What you are asked to do: Reproduce the section of the listing that begins at the line containing "What Blender Python" and finishes at the line containing "over the floor)". Include both end lines and nothing beyond them.

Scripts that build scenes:
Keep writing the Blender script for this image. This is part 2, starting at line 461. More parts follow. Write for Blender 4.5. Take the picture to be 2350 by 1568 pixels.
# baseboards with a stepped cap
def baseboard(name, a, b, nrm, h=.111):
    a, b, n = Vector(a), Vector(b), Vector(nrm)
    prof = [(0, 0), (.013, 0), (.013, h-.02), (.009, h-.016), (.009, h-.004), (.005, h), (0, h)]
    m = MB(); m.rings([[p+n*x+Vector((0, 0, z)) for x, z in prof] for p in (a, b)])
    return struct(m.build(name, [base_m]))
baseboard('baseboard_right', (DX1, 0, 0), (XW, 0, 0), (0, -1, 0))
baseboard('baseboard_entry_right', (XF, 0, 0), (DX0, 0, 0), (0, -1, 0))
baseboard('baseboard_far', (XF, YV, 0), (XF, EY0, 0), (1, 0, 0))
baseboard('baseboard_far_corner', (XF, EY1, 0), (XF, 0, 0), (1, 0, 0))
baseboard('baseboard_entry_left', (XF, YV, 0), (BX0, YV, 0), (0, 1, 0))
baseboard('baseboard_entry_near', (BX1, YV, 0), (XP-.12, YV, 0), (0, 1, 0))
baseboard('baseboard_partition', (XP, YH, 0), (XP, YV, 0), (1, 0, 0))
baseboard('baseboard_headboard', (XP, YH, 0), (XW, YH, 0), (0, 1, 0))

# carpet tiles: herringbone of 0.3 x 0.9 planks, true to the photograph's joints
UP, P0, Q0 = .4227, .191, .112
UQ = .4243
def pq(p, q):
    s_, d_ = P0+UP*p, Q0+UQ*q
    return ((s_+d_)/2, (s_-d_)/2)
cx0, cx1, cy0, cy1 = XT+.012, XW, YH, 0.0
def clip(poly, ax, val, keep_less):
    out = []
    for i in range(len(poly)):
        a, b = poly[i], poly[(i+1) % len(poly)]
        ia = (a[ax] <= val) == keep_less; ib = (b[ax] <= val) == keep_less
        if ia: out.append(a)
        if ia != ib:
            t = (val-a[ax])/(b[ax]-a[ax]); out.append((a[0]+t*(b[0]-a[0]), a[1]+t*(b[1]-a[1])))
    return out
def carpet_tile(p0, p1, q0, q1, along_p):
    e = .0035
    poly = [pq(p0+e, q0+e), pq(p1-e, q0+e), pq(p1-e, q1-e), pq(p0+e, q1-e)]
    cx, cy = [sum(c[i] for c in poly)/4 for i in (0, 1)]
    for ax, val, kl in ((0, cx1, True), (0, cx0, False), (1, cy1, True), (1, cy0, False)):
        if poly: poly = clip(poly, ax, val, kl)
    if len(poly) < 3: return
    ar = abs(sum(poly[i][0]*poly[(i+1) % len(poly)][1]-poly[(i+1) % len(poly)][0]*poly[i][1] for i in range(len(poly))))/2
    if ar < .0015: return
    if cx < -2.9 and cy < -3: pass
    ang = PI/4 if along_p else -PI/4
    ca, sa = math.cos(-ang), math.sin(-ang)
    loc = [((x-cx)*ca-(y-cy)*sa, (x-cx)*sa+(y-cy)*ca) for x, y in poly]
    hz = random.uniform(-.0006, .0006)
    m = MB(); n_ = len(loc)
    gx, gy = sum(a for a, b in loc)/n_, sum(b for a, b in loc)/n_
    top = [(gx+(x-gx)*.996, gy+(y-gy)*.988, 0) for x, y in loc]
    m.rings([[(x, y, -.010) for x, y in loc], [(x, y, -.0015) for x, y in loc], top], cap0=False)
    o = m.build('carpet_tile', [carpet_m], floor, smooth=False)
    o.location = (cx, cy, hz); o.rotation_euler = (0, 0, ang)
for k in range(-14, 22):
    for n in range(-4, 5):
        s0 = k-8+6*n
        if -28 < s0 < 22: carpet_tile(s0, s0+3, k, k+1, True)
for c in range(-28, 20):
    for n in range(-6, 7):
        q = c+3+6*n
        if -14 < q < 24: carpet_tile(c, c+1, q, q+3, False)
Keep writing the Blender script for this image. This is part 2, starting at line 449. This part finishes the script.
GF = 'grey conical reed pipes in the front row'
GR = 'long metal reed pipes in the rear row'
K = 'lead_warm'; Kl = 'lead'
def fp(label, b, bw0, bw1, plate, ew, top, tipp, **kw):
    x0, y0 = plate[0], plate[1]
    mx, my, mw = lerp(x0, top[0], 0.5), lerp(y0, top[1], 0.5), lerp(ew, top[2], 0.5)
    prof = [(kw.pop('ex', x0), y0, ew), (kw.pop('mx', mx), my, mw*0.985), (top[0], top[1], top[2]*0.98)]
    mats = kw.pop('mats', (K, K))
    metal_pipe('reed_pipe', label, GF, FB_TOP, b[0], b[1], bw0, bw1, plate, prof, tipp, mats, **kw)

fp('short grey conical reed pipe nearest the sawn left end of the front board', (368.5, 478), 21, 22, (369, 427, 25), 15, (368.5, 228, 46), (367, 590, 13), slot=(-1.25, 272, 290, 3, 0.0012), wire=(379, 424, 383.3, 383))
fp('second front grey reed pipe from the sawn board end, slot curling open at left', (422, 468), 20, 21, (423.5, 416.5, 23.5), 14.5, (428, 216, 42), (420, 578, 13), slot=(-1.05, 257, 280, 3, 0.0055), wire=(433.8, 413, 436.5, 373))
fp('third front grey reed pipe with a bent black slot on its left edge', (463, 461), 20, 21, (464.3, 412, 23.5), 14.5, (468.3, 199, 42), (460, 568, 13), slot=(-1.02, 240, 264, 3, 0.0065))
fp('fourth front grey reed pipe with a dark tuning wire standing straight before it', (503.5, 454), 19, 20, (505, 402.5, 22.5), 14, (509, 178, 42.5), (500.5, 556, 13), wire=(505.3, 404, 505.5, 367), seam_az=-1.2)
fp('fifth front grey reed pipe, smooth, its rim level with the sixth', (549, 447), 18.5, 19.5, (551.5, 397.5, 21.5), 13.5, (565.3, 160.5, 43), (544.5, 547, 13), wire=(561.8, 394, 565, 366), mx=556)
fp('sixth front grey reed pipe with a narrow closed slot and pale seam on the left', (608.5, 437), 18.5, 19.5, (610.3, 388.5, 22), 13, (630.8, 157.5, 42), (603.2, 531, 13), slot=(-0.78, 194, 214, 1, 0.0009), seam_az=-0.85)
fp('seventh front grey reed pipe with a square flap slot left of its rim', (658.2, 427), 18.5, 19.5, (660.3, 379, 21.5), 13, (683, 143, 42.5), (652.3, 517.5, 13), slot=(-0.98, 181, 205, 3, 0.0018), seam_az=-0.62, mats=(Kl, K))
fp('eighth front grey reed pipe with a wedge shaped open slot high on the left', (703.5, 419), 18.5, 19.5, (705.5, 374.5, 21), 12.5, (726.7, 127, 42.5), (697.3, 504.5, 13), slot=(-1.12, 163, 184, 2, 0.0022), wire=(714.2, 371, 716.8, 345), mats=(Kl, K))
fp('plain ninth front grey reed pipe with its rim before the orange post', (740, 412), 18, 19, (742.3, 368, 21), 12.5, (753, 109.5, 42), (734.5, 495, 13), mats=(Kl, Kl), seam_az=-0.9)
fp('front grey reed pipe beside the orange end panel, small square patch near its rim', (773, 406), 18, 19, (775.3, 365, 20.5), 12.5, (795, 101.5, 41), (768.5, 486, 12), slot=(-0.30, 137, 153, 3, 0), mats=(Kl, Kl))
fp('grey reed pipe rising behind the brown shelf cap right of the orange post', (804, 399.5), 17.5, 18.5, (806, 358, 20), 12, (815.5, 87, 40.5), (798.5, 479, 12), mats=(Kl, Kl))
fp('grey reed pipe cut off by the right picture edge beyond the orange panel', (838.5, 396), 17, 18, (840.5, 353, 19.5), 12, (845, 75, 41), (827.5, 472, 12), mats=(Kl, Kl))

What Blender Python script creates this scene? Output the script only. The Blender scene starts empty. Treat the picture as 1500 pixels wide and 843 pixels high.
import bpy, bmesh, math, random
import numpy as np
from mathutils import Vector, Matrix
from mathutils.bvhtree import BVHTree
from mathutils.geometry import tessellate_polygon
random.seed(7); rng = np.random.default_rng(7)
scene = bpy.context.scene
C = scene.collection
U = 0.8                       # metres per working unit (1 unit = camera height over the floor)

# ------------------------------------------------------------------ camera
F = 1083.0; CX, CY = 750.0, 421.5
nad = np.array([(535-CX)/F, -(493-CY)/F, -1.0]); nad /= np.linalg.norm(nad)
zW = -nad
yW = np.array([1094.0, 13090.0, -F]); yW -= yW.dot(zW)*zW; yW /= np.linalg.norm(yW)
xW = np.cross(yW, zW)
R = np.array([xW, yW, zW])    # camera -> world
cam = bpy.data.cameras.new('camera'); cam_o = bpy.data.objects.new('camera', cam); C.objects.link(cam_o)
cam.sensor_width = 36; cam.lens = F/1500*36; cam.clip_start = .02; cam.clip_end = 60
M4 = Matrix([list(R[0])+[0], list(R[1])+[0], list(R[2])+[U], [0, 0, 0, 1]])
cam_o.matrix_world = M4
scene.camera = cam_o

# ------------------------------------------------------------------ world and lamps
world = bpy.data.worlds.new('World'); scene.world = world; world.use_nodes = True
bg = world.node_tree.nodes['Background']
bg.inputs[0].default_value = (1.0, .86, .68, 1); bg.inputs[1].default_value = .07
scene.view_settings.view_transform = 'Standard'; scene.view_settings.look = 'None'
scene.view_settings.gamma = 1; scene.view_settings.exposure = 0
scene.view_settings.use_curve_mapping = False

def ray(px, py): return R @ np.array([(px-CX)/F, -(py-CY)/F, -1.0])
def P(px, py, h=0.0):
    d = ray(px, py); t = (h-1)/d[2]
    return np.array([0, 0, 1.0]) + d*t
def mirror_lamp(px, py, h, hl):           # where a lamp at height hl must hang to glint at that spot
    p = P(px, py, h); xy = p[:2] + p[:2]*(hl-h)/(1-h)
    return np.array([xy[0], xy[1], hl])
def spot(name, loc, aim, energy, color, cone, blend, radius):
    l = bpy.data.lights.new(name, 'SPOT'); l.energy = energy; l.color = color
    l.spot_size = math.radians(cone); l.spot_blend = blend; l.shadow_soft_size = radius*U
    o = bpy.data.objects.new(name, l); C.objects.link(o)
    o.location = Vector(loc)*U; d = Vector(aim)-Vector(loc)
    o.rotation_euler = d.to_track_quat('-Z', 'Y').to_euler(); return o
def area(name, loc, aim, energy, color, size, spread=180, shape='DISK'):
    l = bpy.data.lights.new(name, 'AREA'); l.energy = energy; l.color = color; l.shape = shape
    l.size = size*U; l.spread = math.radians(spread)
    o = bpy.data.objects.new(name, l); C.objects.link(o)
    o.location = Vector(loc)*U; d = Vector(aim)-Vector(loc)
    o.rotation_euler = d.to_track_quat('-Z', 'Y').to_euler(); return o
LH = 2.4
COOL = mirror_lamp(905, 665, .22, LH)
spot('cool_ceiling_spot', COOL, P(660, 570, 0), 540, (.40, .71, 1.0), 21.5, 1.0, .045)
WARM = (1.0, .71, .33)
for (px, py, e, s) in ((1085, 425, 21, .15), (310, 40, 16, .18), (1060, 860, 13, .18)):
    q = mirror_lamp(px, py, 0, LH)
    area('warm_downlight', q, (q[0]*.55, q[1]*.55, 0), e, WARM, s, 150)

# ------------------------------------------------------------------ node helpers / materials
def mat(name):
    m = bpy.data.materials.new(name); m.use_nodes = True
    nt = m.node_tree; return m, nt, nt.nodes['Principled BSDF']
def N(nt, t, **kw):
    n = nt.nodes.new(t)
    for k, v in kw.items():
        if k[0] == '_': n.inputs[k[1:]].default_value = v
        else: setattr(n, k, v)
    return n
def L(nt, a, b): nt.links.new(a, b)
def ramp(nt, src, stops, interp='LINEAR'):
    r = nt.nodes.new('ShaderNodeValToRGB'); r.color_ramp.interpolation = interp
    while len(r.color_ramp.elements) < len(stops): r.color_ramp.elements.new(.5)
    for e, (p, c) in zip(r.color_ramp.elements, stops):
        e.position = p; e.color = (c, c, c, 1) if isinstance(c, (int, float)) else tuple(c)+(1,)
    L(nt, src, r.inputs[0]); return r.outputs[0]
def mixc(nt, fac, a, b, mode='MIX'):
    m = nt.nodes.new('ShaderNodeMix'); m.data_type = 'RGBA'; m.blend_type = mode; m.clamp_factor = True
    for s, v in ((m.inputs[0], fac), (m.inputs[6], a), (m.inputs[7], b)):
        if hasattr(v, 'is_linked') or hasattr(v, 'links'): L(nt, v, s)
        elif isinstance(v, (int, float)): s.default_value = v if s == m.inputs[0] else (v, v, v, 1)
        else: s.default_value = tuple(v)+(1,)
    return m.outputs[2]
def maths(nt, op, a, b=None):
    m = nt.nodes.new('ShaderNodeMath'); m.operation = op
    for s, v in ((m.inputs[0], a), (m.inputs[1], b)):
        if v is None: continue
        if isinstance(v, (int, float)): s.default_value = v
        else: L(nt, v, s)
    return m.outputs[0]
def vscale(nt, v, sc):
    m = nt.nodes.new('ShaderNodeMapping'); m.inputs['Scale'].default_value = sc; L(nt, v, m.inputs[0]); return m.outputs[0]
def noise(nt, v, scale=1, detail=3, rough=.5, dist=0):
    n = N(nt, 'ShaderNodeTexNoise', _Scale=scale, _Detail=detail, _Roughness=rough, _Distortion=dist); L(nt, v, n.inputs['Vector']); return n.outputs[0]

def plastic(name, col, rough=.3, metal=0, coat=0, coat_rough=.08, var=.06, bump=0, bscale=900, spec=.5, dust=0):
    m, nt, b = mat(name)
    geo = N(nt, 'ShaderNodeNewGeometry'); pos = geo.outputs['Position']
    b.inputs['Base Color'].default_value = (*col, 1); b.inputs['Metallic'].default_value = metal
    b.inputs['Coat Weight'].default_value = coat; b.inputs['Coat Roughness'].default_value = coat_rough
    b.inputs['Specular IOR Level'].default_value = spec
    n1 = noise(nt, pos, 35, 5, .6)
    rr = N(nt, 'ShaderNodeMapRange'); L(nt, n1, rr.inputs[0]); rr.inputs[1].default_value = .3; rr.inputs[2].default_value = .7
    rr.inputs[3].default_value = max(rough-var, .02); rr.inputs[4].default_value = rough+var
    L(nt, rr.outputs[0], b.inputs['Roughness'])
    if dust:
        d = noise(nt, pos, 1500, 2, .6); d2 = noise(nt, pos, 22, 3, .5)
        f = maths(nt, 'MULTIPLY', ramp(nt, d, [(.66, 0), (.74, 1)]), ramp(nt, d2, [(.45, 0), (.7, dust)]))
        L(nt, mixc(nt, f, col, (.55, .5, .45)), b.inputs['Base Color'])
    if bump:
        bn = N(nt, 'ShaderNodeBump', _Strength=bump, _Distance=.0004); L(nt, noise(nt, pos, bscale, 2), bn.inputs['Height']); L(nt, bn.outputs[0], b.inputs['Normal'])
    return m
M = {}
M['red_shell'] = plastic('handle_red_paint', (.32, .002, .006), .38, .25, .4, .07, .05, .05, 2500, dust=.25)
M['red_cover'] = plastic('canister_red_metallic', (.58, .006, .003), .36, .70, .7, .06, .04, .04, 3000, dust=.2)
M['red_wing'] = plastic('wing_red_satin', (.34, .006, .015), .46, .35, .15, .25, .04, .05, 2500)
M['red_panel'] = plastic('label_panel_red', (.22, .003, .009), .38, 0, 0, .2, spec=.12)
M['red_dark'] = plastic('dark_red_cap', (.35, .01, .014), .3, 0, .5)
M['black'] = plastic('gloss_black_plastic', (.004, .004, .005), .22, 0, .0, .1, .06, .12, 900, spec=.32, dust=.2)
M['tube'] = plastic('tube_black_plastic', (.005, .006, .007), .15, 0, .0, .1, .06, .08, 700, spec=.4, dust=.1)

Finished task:
What Blender Python script creates this scene? Output the script only. The Blender scene starts empty. Treat the picture as 1500 pixels wide and 843 pixels high.
import bpy, bmesh, math, random
import numpy as np
from mathutils import Vector, Matrix
from mathutils.bvhtree import BVHTree
from mathutils.geometry import tessellate_polygon
random.seed(7); rng = np.random.default_rng(7)
scene = bpy.context.scene
C = scene.collection
U = 0.8                       # metres per working unit (1 unit = camera height over the floor)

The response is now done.